-- Start INFORMATION SHOWN --

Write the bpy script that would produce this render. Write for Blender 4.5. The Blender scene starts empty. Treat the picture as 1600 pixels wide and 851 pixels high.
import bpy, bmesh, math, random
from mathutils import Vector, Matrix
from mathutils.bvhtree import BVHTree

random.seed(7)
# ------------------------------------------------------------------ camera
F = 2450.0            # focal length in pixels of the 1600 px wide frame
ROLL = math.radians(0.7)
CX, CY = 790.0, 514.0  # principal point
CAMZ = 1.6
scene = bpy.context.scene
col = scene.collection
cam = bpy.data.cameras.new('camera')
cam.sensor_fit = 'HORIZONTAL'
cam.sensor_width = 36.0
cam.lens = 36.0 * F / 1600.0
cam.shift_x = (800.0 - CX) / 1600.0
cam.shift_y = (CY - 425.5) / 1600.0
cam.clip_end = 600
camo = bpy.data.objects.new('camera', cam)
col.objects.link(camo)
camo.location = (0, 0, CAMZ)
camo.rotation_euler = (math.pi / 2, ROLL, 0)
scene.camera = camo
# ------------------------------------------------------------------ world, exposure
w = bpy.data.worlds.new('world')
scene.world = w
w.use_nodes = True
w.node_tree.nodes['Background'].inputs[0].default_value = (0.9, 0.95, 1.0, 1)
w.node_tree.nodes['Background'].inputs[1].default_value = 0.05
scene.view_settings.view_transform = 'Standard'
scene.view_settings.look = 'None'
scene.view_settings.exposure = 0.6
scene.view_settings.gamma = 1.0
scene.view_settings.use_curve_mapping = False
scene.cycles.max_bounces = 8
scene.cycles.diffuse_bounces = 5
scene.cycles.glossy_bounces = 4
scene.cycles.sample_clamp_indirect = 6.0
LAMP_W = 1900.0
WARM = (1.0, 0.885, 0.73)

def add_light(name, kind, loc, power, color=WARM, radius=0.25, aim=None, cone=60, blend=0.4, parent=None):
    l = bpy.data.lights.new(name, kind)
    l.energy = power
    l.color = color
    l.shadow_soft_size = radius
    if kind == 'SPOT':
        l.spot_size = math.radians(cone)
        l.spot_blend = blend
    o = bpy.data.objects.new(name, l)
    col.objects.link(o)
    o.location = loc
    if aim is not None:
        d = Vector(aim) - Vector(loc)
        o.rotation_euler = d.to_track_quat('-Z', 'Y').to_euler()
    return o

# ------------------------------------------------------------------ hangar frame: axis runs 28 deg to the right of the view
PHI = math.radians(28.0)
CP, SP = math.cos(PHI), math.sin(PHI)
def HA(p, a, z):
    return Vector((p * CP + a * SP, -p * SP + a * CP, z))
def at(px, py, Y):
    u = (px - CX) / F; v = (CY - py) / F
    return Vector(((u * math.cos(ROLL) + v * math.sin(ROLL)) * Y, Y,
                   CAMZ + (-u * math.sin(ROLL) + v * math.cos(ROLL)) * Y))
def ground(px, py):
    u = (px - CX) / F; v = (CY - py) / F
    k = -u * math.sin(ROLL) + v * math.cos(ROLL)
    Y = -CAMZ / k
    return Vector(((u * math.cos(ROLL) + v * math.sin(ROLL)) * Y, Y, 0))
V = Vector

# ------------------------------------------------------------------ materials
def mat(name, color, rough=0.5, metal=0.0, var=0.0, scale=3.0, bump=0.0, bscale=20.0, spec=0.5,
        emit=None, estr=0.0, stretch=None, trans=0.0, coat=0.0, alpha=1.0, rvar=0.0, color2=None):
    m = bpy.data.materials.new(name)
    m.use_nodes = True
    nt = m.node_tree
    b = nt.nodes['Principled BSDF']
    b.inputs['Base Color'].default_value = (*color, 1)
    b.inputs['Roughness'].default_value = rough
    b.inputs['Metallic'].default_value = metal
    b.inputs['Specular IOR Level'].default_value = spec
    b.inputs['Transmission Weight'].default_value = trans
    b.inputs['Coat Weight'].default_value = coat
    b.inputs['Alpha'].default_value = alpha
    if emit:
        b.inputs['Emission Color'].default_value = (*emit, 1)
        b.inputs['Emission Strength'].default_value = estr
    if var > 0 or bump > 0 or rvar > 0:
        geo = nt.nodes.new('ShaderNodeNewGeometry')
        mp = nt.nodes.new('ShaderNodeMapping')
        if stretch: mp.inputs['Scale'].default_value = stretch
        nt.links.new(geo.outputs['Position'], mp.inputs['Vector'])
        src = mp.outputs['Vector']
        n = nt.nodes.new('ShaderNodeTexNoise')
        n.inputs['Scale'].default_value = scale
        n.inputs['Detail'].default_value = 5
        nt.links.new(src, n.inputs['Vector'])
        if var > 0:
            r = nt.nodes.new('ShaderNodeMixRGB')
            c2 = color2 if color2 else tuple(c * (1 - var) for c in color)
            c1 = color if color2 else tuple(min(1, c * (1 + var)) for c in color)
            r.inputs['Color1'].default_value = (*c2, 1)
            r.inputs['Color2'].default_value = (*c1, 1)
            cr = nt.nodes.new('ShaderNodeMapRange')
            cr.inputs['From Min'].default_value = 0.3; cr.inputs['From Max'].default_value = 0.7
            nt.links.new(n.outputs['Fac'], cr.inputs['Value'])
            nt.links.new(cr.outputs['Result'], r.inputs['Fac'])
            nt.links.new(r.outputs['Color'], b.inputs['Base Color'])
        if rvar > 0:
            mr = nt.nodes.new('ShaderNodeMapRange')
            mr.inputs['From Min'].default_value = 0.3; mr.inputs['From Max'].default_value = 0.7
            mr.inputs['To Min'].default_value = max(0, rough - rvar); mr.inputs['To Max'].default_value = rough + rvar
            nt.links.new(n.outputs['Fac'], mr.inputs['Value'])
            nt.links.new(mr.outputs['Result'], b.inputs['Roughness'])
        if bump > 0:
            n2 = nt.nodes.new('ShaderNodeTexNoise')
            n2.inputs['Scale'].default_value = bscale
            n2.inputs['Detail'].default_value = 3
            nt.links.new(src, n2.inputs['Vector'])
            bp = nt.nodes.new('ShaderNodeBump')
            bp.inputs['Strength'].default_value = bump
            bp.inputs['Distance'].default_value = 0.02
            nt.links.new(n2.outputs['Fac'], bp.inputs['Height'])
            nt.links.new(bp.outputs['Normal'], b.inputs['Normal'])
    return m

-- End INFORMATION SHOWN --

- WHAT IS NEEDED
Reproduce each line of the material above precisely.

- EXERCISE OUTPUT
Write the bpy script that would produce this render. Write for Blender 4.5. The Blender scene starts empty. Treat the picture as 1600 pixels wide and 851 pixels high.
import bpy, bmesh, math, random
from mathutils import Vector, Matrix
from mathutils.bvhtree import BVHTree

random.seed(7)
# ------------------------------------------------------------------ camera
F = 2450.0            # focal length in pixels of the 1600 px wide frame
ROLL = math.radians(0.7)
CX, CY = 790.0, 514.0  # principal point
CAMZ = 1.6
scene = bpy.context.scene
col = scene.collection
cam = bpy.data.cameras.new('camera')
cam.sensor_fit = 'HORIZONTAL'
cam.sensor_width = 36.0
cam.lens = 36.0 * F / 1600.0
cam.shift_x = (800.0 - CX) / 1600.0
cam.shift_y = (CY - 425.5) / 1600.0
cam.clip_end = 600
camo = bpy.data.objects.new('camera', cam)
col.objects.link(camo)
camo.location = (0, 0, CAMZ)
camo.rotation_euler = (math.pi / 2, ROLL, 0)
scene.camera = camo
# ------------------------------------------------------------------ world, exposure
w = bpy.data.worlds.new('world')
scene.world = w
w.use_nodes = True
w.node_tree.nodes['Background'].inputs[0].default_value = (0.9, 0.95, 1.0, 1)
w.node_tree.nodes['Background'].inputs[1].default_value = 0.05
scene.view_settings.view_transform = 'Standard'
scene.view_settings.look = 'None'
scene.view_settings.exposure = 0.6
scene.view_settings.gamma = 1.0
scene.view_settings.use_curve_mapping = False
scene.cycles.max_bounces = 8
scene.cycles.diffuse_bounces = 5
scene.cycles.glossy_bounces = 4
scene.cycles.sample_clamp_indirect = 6.0
LAMP_W = 1900.0
WARM = (1.0, 0.885, 0.73)

def add_light(name, kind, loc, power, color=WARM, radius=0.25, aim=None, cone=60, blend=0.4, parent=None):
    l = bpy.data.lights.new(name, kind)
    l.energy = power
    l.color = color
    l.shadow_soft_size = radius
    if kind == 'SPOT':
        l.spot_size = math.radians(cone)
        l.spot_blend = blend
    o = bpy.data.objects.new(name, l)
    col.objects.link(o)
    o.location = loc
    if aim is not None:
        d = Vector(aim) - Vector(loc)
        o.rotation_euler = d.to_track_quat('-Z', 'Y').to_euler()
    return o

# ------------------------------------------------------------------ hangar frame: axis runs 28 deg to the right of the view
PHI = math.radians(28.0)
CP, SP = math.cos(PHI), math.sin(PHI)
def HA(p, a, z):
    return Vector((p * CP + a * SP, -p * SP + a * CP, z))
def at(px, py, Y):
    u = (px - CX) / F; v = (CY - py) / F
    return Vector(((u * math.cos(ROLL) + v * math.sin(ROLL)) * Y, Y,
                   CAMZ + (-u * math.sin(ROLL) + v * math.cos(ROLL)) * Y))
def ground(px, py):
    u = (px - CX) / F; v = (CY - py) / F
    k = -u * math.sin(ROLL) + v * math.cos(ROLL)
    Y = -CAMZ / k
    return Vector(((u * math.cos(ROLL) + v * math.sin(ROLL)) * Y, Y, 0))
V = Vector

# ------------------------------------------------------------------ materials
def mat(name, color, rough=0.5, metal=0.0, var=0.0, scale=3.0, bump=0.0, bscale=20.0, spec=0.5,
        emit=None, estr=0.0, stretch=None, trans=0.0, coat=0.0, alpha=1.0, rvar=0.0, color2=None):
    m = bpy.data.materials.new(name)
    m.use_nodes = True
    nt = m.node_tree
    b = nt.nodes['Principled BSDF']
    b.inputs['Base Color'].default_value = (*color, 1)
    b.inputs['Roughness'].default_value = rough
    b.inputs['Metallic'].default_value = metal
    b.inputs['Specular IOR Level'].default_value = spec
    b.inputs['Transmission Weight'].default_value = trans
    b.inputs['Coat Weight'].default_value = coat
    b.inputs['Alpha'].default_value = alpha
    if emit:
        b.inputs['Emission Color'].default_value = (*emit, 1)
        b.inputs['Emission Strength'].default_value = estr
    if var > 0 or bump > 0 or rvar > 0:
        geo = nt.nodes.new('ShaderNodeNewGeometry')
        mp = nt.nodes.new('ShaderNodeMapping')
        if stretch: mp.inputs['Scale'].default_value = stretch
        nt.links.new(geo.outputs['Position'], mp.inputs['Vector'])
        src = mp.outputs['Vector']
        n = nt.nodes.new('ShaderNodeTexNoise')
        n.inputs['Scale'].default_value = scale
        n.inputs['Detail'].default_value = 5
        nt.links.new(src, n.inputs['Vector'])
        if var > 0:
            r = nt.nodes.new('ShaderNodeMixRGB')
            c2 = color2 if color2 else tuple(c * (1 - var) for c in color)
            c1 = color if color2 else tuple(min(1, c * (1 + var)) for c in color)
            r.inputs['Color1'].default_value = (*c2, 1)
            r.inputs['Color2'].default_value = (*c1, 1)
            cr = nt.nodes.new('ShaderNodeMapRange')
            cr.inputs['From Min'].default_value = 0.3; cr.inputs['From Max'].default_value = 0.7
            nt.links.new(n.outputs['Fac'], cr.inputs['Value'])
            nt.links.new(cr.outputs['Result'], r.inputs['Fac'])
            nt.links.new(r.outputs['Color'], b.inputs['Base Color'])
        if rvar > 0:
            mr = nt.nodes.new('ShaderNodeMapRange')
            mr.inputs['From Min'].default_value = 0.3; mr.inputs['From Max'].default_value = 0.7
            mr.inputs['To Min'].default_value = max(0, rough - rvar); mr.inputs['To Max'].default_value = rough + rvar
            nt.links.new(n.outputs['Fac'], mr.inputs['Value'])
            nt.links.new(mr.outputs['Result'], b.inputs['Roughness'])
        if bump > 0:
            n2 = nt.nodes.new('ShaderNodeTexNoise')
            n2.inputs['Scale'].default_value = bscale
            n2.inputs['Detail'].default_value = 3
            nt.links.new(src, n2.inputs['Vector'])
            bp = nt.nodes.new('ShaderNodeBump')
            bp.inputs['Strength'].default_value = bump
            bp.inputs['Distance'].default_value = 0.02
            nt.links.new(n2.outputs['Fac'], bp.inputs['Height'])
            nt.links.new(bp.outputs['Normal'], b.inputs['Normal'])
    return m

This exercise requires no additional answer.